-- Start of RECORD SET --

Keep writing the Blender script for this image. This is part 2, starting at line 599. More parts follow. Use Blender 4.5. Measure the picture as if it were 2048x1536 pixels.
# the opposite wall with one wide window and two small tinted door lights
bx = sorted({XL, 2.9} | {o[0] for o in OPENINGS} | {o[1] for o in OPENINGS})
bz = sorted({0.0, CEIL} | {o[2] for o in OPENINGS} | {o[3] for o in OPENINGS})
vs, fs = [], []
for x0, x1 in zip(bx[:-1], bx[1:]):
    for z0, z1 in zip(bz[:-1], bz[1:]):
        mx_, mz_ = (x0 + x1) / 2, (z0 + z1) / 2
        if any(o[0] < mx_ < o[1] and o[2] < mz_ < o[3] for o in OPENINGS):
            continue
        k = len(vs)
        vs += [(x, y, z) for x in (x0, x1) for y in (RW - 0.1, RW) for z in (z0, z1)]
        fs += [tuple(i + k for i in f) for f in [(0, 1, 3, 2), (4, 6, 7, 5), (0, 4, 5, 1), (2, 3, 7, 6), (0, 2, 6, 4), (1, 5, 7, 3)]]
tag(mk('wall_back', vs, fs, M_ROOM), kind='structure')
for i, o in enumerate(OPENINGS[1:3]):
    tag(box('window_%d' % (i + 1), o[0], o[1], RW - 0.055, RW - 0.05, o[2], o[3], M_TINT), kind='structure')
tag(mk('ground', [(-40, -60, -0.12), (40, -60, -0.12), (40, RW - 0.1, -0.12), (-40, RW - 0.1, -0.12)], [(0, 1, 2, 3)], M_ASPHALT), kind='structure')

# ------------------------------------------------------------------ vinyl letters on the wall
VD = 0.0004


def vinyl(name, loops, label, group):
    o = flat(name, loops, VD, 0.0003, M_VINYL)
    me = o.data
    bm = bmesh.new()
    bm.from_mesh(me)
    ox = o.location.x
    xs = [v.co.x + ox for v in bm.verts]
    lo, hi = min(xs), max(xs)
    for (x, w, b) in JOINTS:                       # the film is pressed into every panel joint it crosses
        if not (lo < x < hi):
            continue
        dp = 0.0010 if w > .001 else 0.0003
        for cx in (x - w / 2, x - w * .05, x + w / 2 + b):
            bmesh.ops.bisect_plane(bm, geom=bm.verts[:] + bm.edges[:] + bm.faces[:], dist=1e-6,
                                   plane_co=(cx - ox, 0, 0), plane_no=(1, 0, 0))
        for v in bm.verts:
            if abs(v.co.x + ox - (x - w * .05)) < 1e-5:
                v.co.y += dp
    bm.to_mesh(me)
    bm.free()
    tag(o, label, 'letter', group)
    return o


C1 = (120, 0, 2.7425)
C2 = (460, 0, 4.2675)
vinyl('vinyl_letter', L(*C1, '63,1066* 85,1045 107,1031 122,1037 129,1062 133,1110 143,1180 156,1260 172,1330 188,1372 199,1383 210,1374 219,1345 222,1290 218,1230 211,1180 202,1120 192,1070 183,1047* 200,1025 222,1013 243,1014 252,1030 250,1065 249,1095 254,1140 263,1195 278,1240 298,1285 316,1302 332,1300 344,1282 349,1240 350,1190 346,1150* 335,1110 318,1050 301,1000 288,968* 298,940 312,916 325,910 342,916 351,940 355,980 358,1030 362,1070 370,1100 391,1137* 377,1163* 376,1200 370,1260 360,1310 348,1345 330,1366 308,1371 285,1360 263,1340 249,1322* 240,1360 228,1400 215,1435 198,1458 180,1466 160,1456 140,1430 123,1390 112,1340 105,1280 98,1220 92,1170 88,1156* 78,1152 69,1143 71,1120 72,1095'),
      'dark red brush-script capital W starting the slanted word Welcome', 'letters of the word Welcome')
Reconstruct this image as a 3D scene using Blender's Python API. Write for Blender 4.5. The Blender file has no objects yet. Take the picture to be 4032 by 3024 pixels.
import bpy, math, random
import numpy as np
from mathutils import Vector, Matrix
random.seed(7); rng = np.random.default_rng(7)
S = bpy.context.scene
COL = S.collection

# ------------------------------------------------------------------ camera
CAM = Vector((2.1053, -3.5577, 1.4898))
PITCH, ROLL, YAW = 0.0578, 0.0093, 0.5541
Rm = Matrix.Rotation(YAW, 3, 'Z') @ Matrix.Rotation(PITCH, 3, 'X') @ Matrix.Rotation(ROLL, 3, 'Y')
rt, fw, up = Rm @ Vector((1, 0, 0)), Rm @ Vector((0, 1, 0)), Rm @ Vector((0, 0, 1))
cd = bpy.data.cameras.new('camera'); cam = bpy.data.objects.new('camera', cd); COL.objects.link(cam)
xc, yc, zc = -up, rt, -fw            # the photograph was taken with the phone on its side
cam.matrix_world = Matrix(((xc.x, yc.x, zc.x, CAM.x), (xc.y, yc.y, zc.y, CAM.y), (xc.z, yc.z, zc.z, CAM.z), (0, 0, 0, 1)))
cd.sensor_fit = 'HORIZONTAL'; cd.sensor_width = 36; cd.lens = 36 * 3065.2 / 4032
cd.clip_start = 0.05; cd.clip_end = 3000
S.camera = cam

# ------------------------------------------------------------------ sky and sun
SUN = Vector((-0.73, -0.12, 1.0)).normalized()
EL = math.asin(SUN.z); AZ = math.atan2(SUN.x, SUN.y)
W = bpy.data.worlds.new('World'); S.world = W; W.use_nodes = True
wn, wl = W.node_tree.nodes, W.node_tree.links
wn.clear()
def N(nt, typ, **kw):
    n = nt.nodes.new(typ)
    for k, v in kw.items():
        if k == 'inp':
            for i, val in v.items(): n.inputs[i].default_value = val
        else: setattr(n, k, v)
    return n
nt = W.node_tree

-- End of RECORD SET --

Repeat, with no changes, each line from the one with "Reconstruct this image" to the end of the listing, including both ends and nothing else.

Reconstruct this image as a 3D scene using Blender's Python API. Write for Blender 4.5. The Blender file has no objects yet. Take the picture to be 4032 by 3024 pixels.
import bpy, math, random
import numpy as np
from mathutils import Vector, Matrix
random.seed(7); rng = np.random.default_rng(7)
S = bpy.context.scene
COL = S.collection

# ------------------------------------------------------------------ camera
CAM = Vector((2.1053, -3.5577, 1.4898))
PITCH, ROLL, YAW = 0.0578, 0.0093, 0.5541
Rm = Matrix.Rotation(YAW, 3, 'Z') @ Matrix.Rotation(PITCH, 3, 'X') @ Matrix.Rotation(ROLL, 3, 'Y')
rt, fw, up = Rm @ Vector((1, 0, 0)), Rm @ Vector((0, 1, 0)), Rm @ Vector((0, 0, 1))
cd = bpy.data.cameras.new('camera'); cam = bpy.data.objects.new('camera', cd); COL.objects.link(cam)
xc, yc, zc = -up, rt, -fw            # the photograph was taken with the phone on its side
cam.matrix_world = Matrix(((xc.x, yc.x, zc.x, CAM.x), (xc.y, yc.y, zc.y, CAM.y), (xc.z, yc.z, zc.z, CAM.z), (0, 0, 0, 1)))
cd.sensor_fit = 'HORIZONTAL'; cd.sensor_width = 36; cd.lens = 36 * 3065.2 / 4032
cd.clip_start = 0.05; cd.clip_end = 3000
S.camera = cam

# ------------------------------------------------------------------ sky and sun
SUN = Vector((-0.73, -0.12, 1.0)).normalized()
EL = math.asin(SUN.z); AZ = math.atan2(SUN.x, SUN.y)
W = bpy.data.worlds.new('World'); S.world = W; W.use_nodes = True
wn, wl = W.node_tree.nodes, W.node_tree.links
wn.clear()
def N(nt, typ, **kw):
    n = nt.nodes.new(typ)
    for k, v in kw.items():
        if k == 'inp':
            for i, val in v.items(): n.inputs[i].default_value = val
        else: setattr(n, k, v)
    return n
nt = W.node_tree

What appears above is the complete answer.